**WHAT IS BEING ASKED**
Output all the data exactly. Pictures do not belong in the copy.

**SOURCE MATERIAL**
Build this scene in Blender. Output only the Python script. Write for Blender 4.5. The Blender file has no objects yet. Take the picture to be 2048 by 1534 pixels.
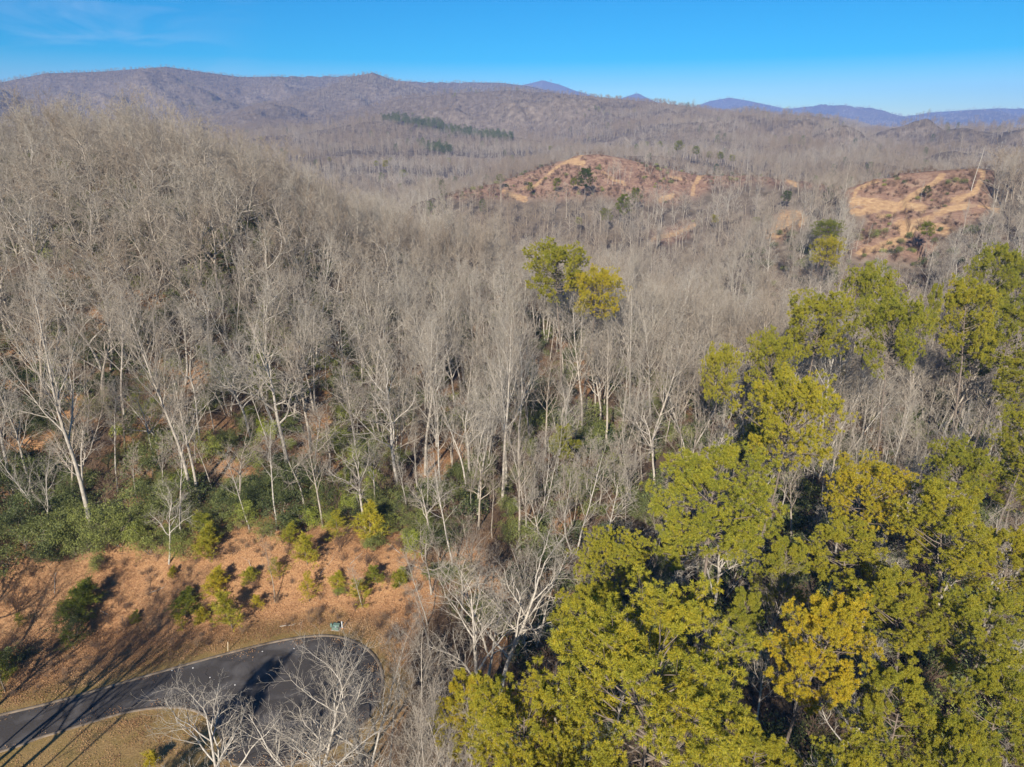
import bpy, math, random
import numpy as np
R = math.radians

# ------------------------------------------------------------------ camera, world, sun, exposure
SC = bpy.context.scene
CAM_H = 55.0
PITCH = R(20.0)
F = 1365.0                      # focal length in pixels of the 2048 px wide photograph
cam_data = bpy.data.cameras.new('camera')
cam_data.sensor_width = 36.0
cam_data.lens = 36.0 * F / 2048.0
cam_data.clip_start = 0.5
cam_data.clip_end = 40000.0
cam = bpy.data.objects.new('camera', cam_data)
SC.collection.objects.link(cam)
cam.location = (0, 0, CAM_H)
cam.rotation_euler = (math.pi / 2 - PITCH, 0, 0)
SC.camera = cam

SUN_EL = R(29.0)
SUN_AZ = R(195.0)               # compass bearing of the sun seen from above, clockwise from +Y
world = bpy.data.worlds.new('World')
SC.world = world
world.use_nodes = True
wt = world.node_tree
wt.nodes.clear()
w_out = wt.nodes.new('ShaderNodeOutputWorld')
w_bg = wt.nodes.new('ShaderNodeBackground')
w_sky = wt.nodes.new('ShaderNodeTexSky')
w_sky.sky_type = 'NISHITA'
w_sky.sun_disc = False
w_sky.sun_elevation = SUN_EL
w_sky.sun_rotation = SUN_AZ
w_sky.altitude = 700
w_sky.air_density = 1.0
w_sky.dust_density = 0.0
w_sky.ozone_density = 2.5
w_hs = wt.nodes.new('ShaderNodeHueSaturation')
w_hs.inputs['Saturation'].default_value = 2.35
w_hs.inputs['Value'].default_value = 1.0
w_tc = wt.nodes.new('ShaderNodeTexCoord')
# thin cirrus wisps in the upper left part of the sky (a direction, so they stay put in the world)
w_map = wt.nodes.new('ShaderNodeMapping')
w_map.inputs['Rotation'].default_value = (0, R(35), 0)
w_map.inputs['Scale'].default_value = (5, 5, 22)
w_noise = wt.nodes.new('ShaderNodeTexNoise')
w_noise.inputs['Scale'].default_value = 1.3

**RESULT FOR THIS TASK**
Build this scene in Blender. Output only the Python script. Write for Blender 4.5. The Blender file has no objects yet. Take the picture to be 2048 by 1534 pixels.
import bpy, math, random
import numpy as np
R = math.radians

# ------------------------------------------------------------------ camera, world, sun, exposure
SC = bpy.context.scene
CAM_H = 55.0
PITCH = R(20.0)
F = 1365.0                      # focal length in pixels of the 2048 px wide photograph
cam_data = bpy.data.cameras.new('camera')
cam_data.sensor_width = 36.0
cam_data.lens = 36.0 * F / 2048.0
cam_data.clip_start = 0.5
cam_data.clip_end = 40000.0
cam = bpy.data.objects.new('camera', cam_data)
SC.collection.objects.link(cam)
cam.location = (0, 0, CAM_H)
cam.rotation_euler = (math.pi / 2 - PITCH, 0, 0)
SC.camera = cam

SUN_EL = R(29.0)
SUN_AZ = R(195.0)               # compass bearing of the sun seen from above, clockwise from +Y
world = bpy.data.worlds.new('World')
SC.world = world
world.use_nodes = True
wt = world.node_tree
wt.nodes.clear()
w_out = wt.nodes.new('ShaderNodeOutputWorld')
w_bg = wt.nodes.new('ShaderNodeBackground')
w_sky = wt.nodes.new('ShaderNodeTexSky')
w_sky.sky_type = 'NISHITA'
w_sky.sun_disc = False
w_sky.sun_elevation = SUN_EL
w_sky.sun_rotation = SUN_AZ
w_sky.altitude = 700
w_sky.air_density = 1.0
w_sky.dust_density = 0.0
w_sky.ozone_density = 2.5
w_hs = wt.nodes.new('ShaderNodeHueSaturation')
w_hs.inputs['Saturation'].default_value = 2.35
w_hs.inputs['Value'].default_value = 1.0
w_tc = wt.nodes.new('ShaderNodeTexCoord')
# thin cirrus wisps in the upper left part of the sky (a direction, so they stay put in the world)
w_map = wt.nodes.new('ShaderNodeMapping')
w_map.inputs['Rotation'].default_value = (0, R(35), 0)
w_map.inputs['Scale'].default_value = (5, 5, 22)
w_noise = wt.nodes.new('ShaderNodeTexNoise')
w_noise.inputs['Scale'].default_value = 1.3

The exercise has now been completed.